Si lo visto es la obra cristiana que decora Granada, al viajero le toca visitar la obra musulmana: el Generalife, palacio de verano de los reyes, en lo alto del cerro del Sol, y los palacios nazaríes, en la Alhambra. Hasta llegar allí el viajero pasea por los jardines. Por fín llega a los palacios. En una sucesión de salas y patios donde la geometría decora todos los rincones, el viajero deambula entre susurros de agua, admirando mocárabes y celosías en los palacios en los que disfrutaban del lujo, pero también conspiraban zegríes y abencerrajes. Desde el peinador de la reina, en las dependencias cristianas de los palacios nazaríes el viajero ve el Albaicín. Mira atento, busca y ve la torre de la iglesia de San Nicolás. Allí quiere ir el viajero.
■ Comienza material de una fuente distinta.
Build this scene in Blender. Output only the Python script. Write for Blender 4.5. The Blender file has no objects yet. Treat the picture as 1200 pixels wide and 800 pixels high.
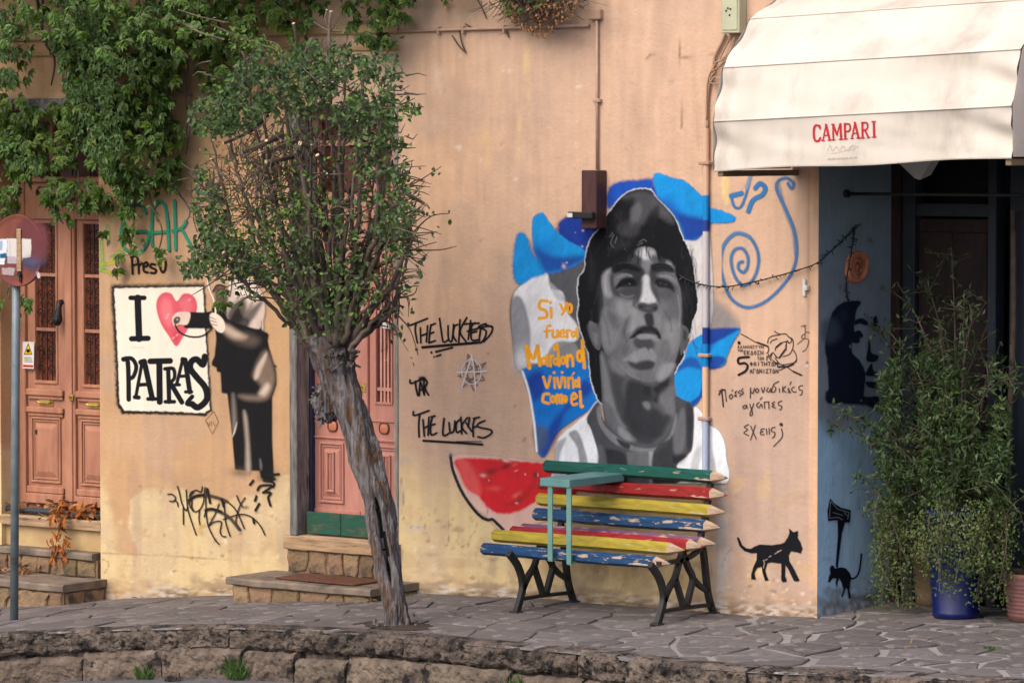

Al barrio del Albaicín el viajero sube callejeando entre blancas paredes, pasa por la plaza de San Miguel Bajo y enfila directamente hasta la plaza de San Nicolás. Se hace tarde, el sol desciende deprisa y quiere disfrutar de la más universal de las vistas de la Alhambra. La luz arrebolada del ocaso alumbra la Alcazaba y el palacio de Carlos V. Detrás, a lo lejos, imponente, Sierra Nevada. El viajero fotografía lo que ve y continúa Albaicín adentro, se asoma a varios cármenes, ya vio otros en el Realejo, y desde el barrio del Sacromonte regresa al centro por la acera del Darro, custodiado en su paseo, ya casi nocturno, por la mole de la Alhambra, cruza la Plaza Nueva y llega a su destino.